Shucking fresh corn~ When I make more stock than I will use in a recipe, I freeze the remainder in ice cube trays. I’ve got some trays that make fewer but larger cubes and each cube holds just about ¼ cup. Once the stock is frozen, I dump the cubes into a zippered freezer bag for use at a later time.

~ Need a way to make your own stock but don’t have the time to devote to it? Use a slow cooker. Just put all of the stock ingredients in the cooker using only 6 cups of water and cook on low for 10 hours either overnight or while you’re at work. Depending on your slow cooker, you may have to add more than 6 cups of water to make sure all of the other ingredients are covered. In that case you’ll still want to reduce the stock down to the required 6 cups for this recipe.
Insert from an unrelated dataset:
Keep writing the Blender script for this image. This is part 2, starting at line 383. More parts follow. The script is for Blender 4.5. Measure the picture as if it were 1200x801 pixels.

~ Here’s a tip to strip the kernels from an ear of sweet corn without mess. Place an angel food cake or bundt pan on your prep surface and stand the ear of corn with one end resting in the hole in the cake pan tube. Hold the tip of the ear with one hand and slice downward through the rows of kernels. The cob will guide your knife as you cut off the kernels and they will fall into the cake pan. No more corn kernels rolling all over the counter!

~ Chowders are usually accompanied by saltine crackers, but my preference with this Ham Chowder is warm bread with a crispy crust. With or without a slathering of butter, the bread does a better job of soaking up every last bit of tasty chowder!


  1. I always find a homemade stock is thousands of times better than anything you find in the grocery. Definitely get a better depth in anything you use it with - this chowder sounds great =)

  2. Homemade stock is definitely worth the time and effort. Thanks for your comment Peggy!